[Scene script records]
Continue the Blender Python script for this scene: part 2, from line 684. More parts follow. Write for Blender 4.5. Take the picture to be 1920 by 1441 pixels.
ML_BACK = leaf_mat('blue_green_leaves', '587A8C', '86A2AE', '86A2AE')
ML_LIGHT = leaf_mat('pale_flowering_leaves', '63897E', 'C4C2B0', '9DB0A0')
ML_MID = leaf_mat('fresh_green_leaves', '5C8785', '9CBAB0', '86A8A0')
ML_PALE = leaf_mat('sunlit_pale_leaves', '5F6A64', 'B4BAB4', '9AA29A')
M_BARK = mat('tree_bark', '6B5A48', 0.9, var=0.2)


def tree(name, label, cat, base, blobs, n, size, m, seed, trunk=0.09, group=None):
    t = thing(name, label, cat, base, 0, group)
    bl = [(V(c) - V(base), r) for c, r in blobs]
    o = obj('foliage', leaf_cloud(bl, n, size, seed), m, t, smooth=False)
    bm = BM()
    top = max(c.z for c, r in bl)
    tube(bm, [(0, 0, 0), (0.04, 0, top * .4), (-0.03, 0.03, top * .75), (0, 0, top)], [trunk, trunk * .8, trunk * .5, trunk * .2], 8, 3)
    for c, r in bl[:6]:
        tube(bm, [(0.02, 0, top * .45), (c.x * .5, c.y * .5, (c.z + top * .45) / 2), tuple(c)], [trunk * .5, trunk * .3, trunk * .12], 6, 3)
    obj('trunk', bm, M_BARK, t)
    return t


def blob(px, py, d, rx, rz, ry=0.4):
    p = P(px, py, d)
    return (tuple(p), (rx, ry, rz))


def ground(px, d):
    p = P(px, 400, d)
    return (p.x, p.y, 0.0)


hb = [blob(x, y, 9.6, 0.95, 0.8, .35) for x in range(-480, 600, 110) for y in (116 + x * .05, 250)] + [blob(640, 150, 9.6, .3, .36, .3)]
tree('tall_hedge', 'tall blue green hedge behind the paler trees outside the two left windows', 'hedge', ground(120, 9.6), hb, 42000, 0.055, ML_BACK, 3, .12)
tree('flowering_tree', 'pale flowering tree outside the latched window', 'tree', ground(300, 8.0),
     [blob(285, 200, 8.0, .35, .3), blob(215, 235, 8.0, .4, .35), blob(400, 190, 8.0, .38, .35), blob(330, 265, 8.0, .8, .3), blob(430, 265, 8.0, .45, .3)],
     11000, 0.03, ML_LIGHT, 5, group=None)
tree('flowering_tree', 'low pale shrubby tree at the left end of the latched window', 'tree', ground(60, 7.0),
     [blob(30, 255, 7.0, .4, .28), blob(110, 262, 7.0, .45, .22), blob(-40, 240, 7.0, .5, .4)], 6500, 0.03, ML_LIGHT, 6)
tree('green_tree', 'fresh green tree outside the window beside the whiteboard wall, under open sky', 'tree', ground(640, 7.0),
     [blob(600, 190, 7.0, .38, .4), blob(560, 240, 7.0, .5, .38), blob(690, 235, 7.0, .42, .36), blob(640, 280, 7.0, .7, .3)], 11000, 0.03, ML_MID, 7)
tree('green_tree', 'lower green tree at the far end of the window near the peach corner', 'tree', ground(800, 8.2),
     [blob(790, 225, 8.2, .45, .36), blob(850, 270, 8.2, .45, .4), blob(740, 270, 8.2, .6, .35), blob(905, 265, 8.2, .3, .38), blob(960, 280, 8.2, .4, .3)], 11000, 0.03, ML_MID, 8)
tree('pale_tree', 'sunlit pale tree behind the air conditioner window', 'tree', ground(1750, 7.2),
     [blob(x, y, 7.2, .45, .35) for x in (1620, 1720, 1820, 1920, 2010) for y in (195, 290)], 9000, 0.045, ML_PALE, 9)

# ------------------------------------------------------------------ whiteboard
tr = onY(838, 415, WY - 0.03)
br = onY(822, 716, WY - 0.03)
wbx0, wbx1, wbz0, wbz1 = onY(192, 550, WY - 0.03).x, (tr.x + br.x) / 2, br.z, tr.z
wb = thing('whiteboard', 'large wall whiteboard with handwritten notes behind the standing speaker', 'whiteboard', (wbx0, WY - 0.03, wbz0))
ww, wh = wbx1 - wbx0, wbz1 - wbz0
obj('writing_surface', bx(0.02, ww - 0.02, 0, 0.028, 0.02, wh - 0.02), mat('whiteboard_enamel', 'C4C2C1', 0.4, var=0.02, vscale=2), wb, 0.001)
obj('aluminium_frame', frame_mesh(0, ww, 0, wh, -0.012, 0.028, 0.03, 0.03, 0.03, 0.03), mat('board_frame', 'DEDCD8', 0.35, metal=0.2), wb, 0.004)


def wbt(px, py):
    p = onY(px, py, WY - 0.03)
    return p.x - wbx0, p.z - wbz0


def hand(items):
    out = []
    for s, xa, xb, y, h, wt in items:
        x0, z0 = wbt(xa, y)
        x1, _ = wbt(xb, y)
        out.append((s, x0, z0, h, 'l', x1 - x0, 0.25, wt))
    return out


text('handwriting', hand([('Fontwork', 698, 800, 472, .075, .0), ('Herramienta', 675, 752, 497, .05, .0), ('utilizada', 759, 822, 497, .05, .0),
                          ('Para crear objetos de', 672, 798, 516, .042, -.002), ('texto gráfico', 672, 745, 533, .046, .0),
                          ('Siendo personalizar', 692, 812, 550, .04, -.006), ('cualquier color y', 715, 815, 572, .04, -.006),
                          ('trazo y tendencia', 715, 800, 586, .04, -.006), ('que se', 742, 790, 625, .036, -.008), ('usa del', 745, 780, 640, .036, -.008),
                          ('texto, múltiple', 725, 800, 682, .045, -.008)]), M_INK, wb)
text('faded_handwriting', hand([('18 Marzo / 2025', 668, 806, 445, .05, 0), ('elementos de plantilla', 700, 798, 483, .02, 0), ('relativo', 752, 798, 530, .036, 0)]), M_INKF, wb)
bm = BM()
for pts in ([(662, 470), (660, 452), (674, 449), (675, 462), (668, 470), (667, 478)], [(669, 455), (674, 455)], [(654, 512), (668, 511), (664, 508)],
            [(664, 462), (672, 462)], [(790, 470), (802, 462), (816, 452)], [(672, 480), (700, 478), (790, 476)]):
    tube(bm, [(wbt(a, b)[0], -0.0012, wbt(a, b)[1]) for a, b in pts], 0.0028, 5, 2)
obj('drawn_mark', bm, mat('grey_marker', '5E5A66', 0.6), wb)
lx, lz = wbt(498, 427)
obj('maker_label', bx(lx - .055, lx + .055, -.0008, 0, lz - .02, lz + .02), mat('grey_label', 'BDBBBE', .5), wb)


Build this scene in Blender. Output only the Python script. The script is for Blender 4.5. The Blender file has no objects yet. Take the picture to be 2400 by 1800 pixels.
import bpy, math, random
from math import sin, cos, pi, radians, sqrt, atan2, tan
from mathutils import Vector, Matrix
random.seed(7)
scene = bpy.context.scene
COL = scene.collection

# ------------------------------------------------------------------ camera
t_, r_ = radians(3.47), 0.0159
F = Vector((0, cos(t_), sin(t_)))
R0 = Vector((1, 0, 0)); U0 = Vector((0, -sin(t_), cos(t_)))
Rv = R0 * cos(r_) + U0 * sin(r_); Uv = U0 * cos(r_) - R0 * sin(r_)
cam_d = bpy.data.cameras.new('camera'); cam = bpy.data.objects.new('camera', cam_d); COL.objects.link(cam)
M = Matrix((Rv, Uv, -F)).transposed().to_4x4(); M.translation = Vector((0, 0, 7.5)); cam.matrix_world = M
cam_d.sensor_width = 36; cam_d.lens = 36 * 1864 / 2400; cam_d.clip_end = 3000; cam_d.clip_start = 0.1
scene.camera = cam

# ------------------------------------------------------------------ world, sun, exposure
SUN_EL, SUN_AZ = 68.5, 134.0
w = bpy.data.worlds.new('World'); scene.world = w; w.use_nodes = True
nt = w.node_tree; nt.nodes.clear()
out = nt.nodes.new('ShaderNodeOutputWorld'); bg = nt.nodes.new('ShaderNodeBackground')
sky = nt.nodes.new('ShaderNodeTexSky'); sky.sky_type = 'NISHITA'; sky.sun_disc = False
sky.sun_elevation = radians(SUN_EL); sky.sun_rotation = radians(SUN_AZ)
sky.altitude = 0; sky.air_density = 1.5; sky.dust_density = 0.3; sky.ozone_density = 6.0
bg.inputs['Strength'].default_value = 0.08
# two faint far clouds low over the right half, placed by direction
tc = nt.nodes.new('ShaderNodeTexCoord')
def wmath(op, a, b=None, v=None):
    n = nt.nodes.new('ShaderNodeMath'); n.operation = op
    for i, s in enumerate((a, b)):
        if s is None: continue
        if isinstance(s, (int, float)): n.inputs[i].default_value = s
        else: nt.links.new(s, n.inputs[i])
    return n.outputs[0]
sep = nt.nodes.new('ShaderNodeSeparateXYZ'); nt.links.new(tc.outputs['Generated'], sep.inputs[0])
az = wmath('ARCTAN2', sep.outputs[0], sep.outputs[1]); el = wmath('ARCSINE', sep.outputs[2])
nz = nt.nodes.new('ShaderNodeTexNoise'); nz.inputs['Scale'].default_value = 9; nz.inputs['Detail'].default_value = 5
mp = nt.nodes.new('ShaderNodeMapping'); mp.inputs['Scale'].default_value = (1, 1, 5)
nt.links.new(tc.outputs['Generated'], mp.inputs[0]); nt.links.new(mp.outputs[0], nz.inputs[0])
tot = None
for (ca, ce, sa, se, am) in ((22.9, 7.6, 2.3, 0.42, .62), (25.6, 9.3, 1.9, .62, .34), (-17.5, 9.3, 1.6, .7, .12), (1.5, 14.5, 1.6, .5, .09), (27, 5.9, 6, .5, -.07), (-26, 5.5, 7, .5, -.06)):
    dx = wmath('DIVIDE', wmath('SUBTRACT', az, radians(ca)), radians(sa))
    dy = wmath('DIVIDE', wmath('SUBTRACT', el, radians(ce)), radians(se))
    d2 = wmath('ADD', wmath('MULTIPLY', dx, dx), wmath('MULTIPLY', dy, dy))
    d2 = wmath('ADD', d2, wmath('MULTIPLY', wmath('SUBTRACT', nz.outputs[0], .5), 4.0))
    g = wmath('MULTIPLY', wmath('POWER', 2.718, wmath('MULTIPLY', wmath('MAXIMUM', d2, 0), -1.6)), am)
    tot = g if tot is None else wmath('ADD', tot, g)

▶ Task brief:
From the entries above, pull out each line that includes "Blender".

▶ Answer in full:
Continue the Blender Python script for this scene: part 2, from line 684. More parts follow. Write for Blender 4.5. Take the picture to be 1920 by 1441 pixels.
Build this scene in Blender. Output only the Python script. The script is for Blender 4.5. The Blender file has no objects yet. Take the picture to be 2400 by 1800 pixels.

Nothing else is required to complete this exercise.